## Objective
Lift out, unaltered, the lines of the material below between the line holding "o = tiles('lower_roof_tiles', roof, (-3.70, y0, GZ" and the line holding "V2 = Vector((LX - KX, 0, LZ - KZ))", counting both.

Scripts that build scenes:
>> BEGIN
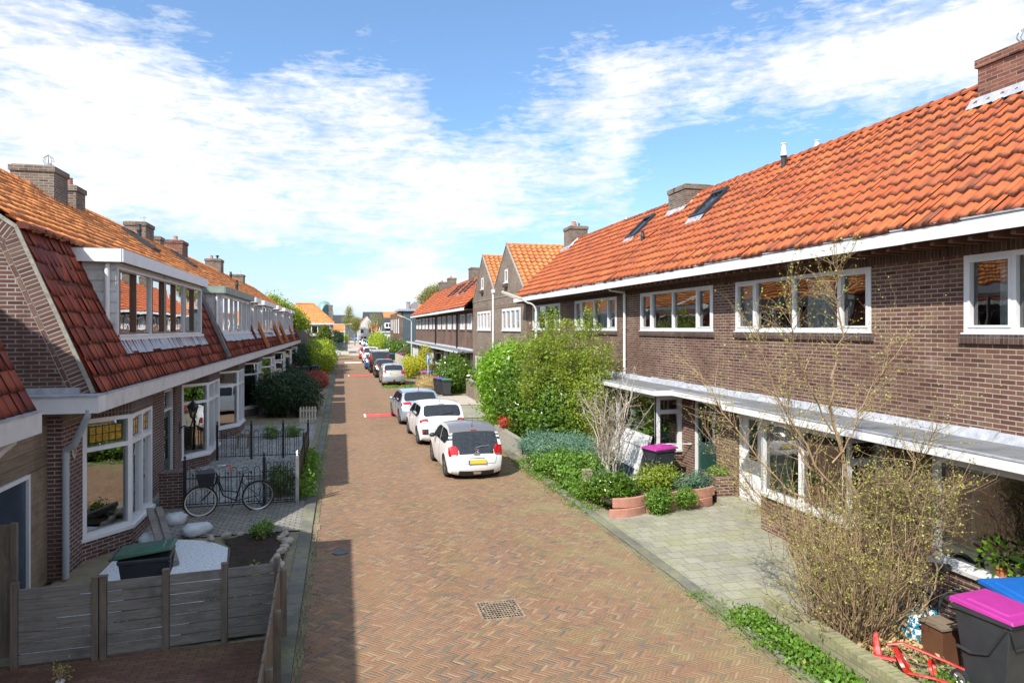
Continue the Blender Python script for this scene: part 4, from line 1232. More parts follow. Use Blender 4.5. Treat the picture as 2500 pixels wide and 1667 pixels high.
def house_left(y0, y1, label, bay=None, door_y=None, dormers=(), gable0=False, gable1=False, seed=1, stained=False, near=True, blank=False, doorcol=None, fascia='whiteold'):
    t = T('terraced_house', label, 'house', (XL, y0, 0), 'low terraced houses on the shaded side')
    F = Fr((XL, y0), (XL, y1)); L = y1 - y0
    holes = []
    if bay: holes.append((bay[0] - y0 + .06, bay[3] - y0 - .06, .2, 2.37))
    if door_y: holes.append((door_y[0] - y0, door_y[1] - y0, -.01, 2.38))
    mb = MB(); wall(mb, F, 0, L, 0, 2.64, holes, .12)
    prof = [(XL, 0), (XL, 2.6), (-3.74, 2.84), (KX - .02, KZ - .04), (LX, LZ - .06), (-10.4, KZ - .04), (-11.4, 2.84), (-11, 2.6), (-11, 0)]
    for yy, on in ((y0, True), (y1, True)):
        pts = [(x, yy, z) for x, z in prof]
        mb.face(pts if yy == y0 else pts[::-1])
    mb.build('wall', M['brickL'] if not gable0 else M['brickL'], t)
    s = MB(); s.fbox(F, .002, L - .002, 0, .006, 2.38, 2.60); s.build('soldier_course', M['soldier_lt'] if seed < 3 else M['soldier'], t)
    # roof
    rb = MB()
    rb.face([(-3.70, y0, GZ - .02), (-3.70, y1, GZ - .02), (KX + .02, y1, KZ - .03), (KX + .02, y0, KZ - .03)])
    rb.face([(KX, y0, KZ - .02), (KX, y1, KZ - .02), (LX, y1, LZ - .05), (LX, y0, LZ - .05)])
    rb.face([(LX, y0, LZ - .03), (LX, y1, LZ - .03), (-10.4, y1, KZ), (-10.4, y0, KZ)])
    rb.face([(-10.4, y0, KZ), (-10.4, y1, KZ), (-11.5, y1, GZ), (-11.5, y0, GZ)])
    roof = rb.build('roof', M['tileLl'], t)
    V = Vector((KX + 3.70, 0, KZ - GZ)); Ls = V.length
    def keep(a, b):
        z = GZ + (KZ - GZ) * b / Ls
        y = y0 + a
        return not any(d_[0] + .02 < y < d_[1] - .02 and z > 3.62 for d_ in dormers)
    tw = .20 if y1 < 37 else .25
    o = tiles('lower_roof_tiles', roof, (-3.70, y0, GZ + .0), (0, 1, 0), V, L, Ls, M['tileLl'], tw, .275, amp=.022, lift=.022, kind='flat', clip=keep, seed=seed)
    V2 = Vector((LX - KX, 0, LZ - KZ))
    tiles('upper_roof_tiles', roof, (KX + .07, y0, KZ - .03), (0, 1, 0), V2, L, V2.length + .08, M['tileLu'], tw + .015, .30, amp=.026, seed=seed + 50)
    ridge(roof, (LX, y0, LZ + .02), (LX, y1, LZ + .02), M['tileLu'])
    # knee ridge where no dormer
    segs = []; cur = y0
    for d_ in sorted(dormers):
        if d_[0] - .2 > cur: segs.append((cur, d_[0] - .2))
        cur = d_[1] + .2
    if cur < y1: segs.append((cur, y1))
    for a, b in segs:
        if b - a > .25: ridge(roof, (KX + .05, a, KZ + .01), (KX + .05, b, KZ + .01), M['tileLl'], .10, .30, name='knee_tiles')
    # eaves
    e = MB(); e.box(-3.622, -3.598, y0 + .002, y1 - .002, 2.61, 2.862); e.build('eaves_fascia', M[fascia], t)
    e = MB(); e.box(XL, -3.624, y0, y1, 2.612, 2.65); e.build('soffit', M['whiteold'], t)
    g = MB(); g.box(-3.80, -3.59, y0, y1, 2.864, 2.885); g.build('gutter', M['lead'], t)
    if bay: cant_bay(t, *bay, stained=stained)
    if door_y: door(t, F, door_y[0] - y0, door_y[1] - y0, .08, 2.38, doorcol or M['green_door'], fan=.42, light=(.25, .75, .3, .9), panes=(1, 2))
    for d_ in dormers: dormer(t, d_[0], d_[1], d_[2], *d_[3:])
    return t, roof

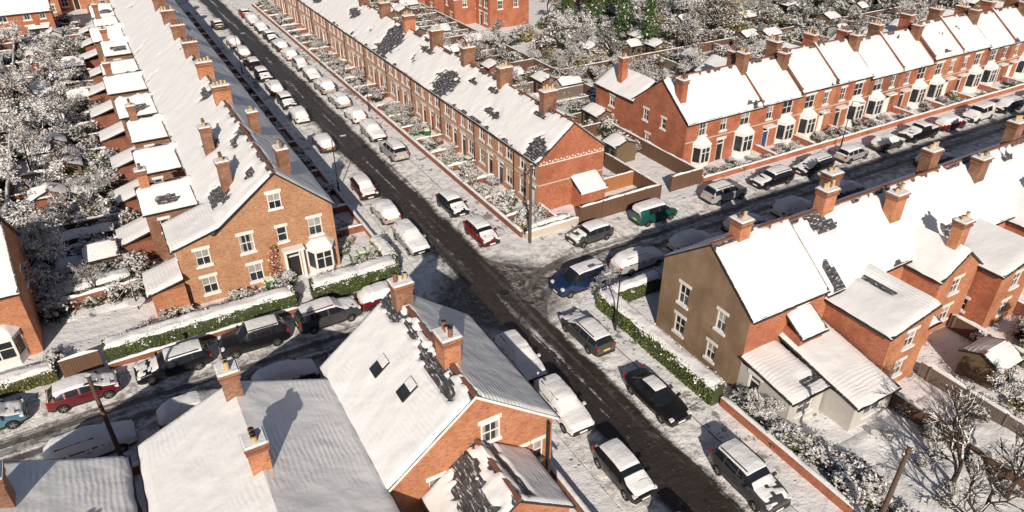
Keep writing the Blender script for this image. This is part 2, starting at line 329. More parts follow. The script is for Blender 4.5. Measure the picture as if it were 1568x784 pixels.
def slope(b,e0,e1,r1,r0,patches=(),cell=.33,thick=.13,snow=.14,gut=True,seed=0.,fringe=.0,ridge=0.,auto=0.,side=1):
    e0,e1,r1,r0=[Vector(q) for q in (e0,e1,r1,r0)]
    dn=Vector((0,0,-thick))
    b.face('roof_slates','roof_slate',[e0,e1,r1,r0])
    b.face('roof_slates','roof_slate',[r0+dn,r1+dn,e1+dn,e0+dn])
    b.face('roof_slates','white_paint',[e0+dn,e1+dn,e1,e0]); b.face('roof_slates','dark_metal',[e1+dn,r1+dn,r1,e1]); b.face('roof_slates','dark_metal',[r0+dn,e0+dn,e0,r0])
    LS=(e1-e0).length; LT=((r0-e0).length+(r1-e1).length)/2
    nS=max(3,int(LS/cell)); nT=max(3,int(LT/cell))
    up=((r0-e0).normalized()); G=[];UV=[]
    for j in range(nT+1):
        t=j/nT; row=[];ur=[]
        for i in range(nS+1):
            s=i/nS
            p=(e0.lerp(e1,s)).lerp(r0.lerp(r1,s),t)
            w=b.M@p; S=s*LS;T=t*LT
            h=snow+.045*nz(w.x,w.y,seed,.9)+.02*nz(w.x,w.y,seed+4,2.2)
            cov=9
            for (ps,pt,rs,rt) in patches:
                if abs(S-ps)>rs*2 or abs(T-pt)>rt*2.5: continue
                cov=min(cov,math.sqrt(((S-ps)/rs)**2+((T-pt)/rt)**2)-1)
            if cov<3: cov+=.42*nz(w.x,w.y,w.z,1.0)+.45*nz(w.x,w.y,w.z,2.9)
            if fringe: cov=min(cov,T-fringe*(.2+1.8*nz(w.x,w.y,seed+9,.6)+.6*nz(w.x,w.y,seed+9,2.1)))
            if auto: cov=min(cov,(auto-nz(w.x,w.y,seed+16,.42))*1.6-.45*nz(w.x,w.y,w.z,2.4))
            if ridge and T>LT-ridge*1.2: cov=min(cov,.22-(T-(LT-ridge*1.2))*.9-.6*nz(w.x,w.y,seed+2,1.0)-.35*nz(w.x,w.y,seed,3))
            f=ss(-.03,.16,cov); h=h*f-.04*(1-f)
            if i in(0,nS): h=-.02
            elif i in(1,nS-1): h*=.85
            if j==0: h=min(h,.02); p=p-up*(.05+.08*nz(w.x,w.y,3,1.5))
            elif j==1: h*=.9
            if i==0: p=p+(e1-e0).normalized()*(.03+.04*nz(w.x,w.y,w.z,2))
            if i==nS: p=p-(e1-e0).normalized()*(.03+.04*nz(w.x,w.y,w.z,2))
            row.append(p+Vector((0,0,h))); ur.append((S,T))
        G.append(row);UV.append(ur)
    b.grid('roof_snow','roof_snow',G,UV)
    if gut:
        d=(e1-e0); out=-(r0-e0); out.z=0; out.normalize()
        b.obox('gutters','dark_metal',e0+Vector((0,0,-.16)),d,out*.11,Vector((0,0,.11)))
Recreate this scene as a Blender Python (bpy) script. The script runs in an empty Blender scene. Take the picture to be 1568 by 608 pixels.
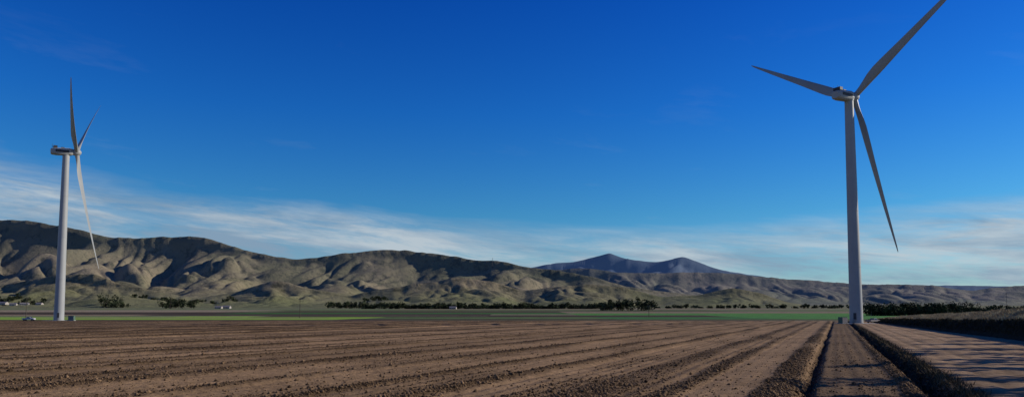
import bpy, math, numpy as np
from mathutils import Vector, Matrix
R=np.random.RandomState(7)
scene=bpy.context.scene
scene.view_settings.view_transform='Standard'
try: scene.view_settings.look='None'
except Exception: pass
scene.view_settings.exposure=0

# ---------------------------------------------------------------- noise
_p=np.random.RandomState(11).permutation(256); _p=np.concatenate([_p,_p,_p])
def perlin(x,y,seed=0):
    x=np.asarray(x,float)+seed*17.31; y=np.asarray(y,float)+seed*9.77
    xi=np.floor(x).astype(np.int64); yi=np.floor(y).astype(np.int64)
    xf=x-xi; yf=y-yi; xi&=255; yi&=255
    def g(a,b,dx,dy):
        h=_p[_p[a&255]+(b&255)]*(2*math.pi/256)
        return np.cos(h)*dx+np.sin(h)*dy
    f=lambda t:t*t*t*(t*(t*6-15)+10)
    u=f(xf); v=f(yf)
    a=g(xi,yi,xf,yf); b=g(xi+1,yi,xf-1,yf); c=g(xi,yi+1,xf,yf-1); d=g(xi+1,yi+1,xf-1,yf-1)
    return (a+(b-a)*u)*(1-v)+(c+(d-c)*u)*v
def fbm(x,y,o=4,seed=0):
    s=0; a=1
    for i in range(o):
        s=s+a*perlin(x*2**i,y*2**i,seed+i*3); a*=.5
    return s
sstep=lambda t:(lambda c:c*c*(3-2*c))(np.clip(t,0,1))

# ---------------------------------------------------------------- mesh helpers
def mesh_np(name,V,F,mat,col=None,smooth=False,parent=None):
    V=np.asarray(V,np.float32).reshape(-1,3); F=np.asarray(F,np.int32)
    me=bpy.data.meshes.new(name)
    me.vertices.add(len(V)); me.vertices.foreach_set('co',V.ravel())
    k=F.shape[1]; me.loops.add(F.size); me.loops.foreach_set('vertex_index',F.ravel())
    me.polygons.add(len(F)); me.polygons.foreach_set('loop_start',np.arange(0,F.size,k,dtype=np.int32))
    me.update(calc_edges=True)
    if smooth: me.polygons.foreach_set('use_smooth',np.ones(len(F),bool))
    if col is not None:
        at=me.color_attributes.new('tone','FLOAT_COLOR','POINT')
        c=np.ones((len(V),4),np.float32); c[:,:3]=np.asarray(col).reshape(-1,3)
        at.data.foreach_set('color',c.ravel())
    me.materials.append(mat)
    ob=bpy.data.objects.new(name,me); scene.collection.objects.link(ob)
    if parent: ob.parent=parent
    return ob
def grid_faces(nr,nc):
    i=np.arange(nr*nc).reshape(nr,nc)
    return np.stack([i[:-1,:-1],i[:-1,1:],i[1:,1:],i[1:,:-1]],-1).reshape(-1,4)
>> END
## Task answer
    o = tiles('lower_roof_tiles', roof, (-3.70, y0, GZ + .0), (0, 1, 0), V, L, Ls, M['tileLl'], tw, .275, amp=.022, lift=.022, kind='flat', clip=keep, seed=seed)
    V2 = Vector((LX - KX, 0, LZ - KZ))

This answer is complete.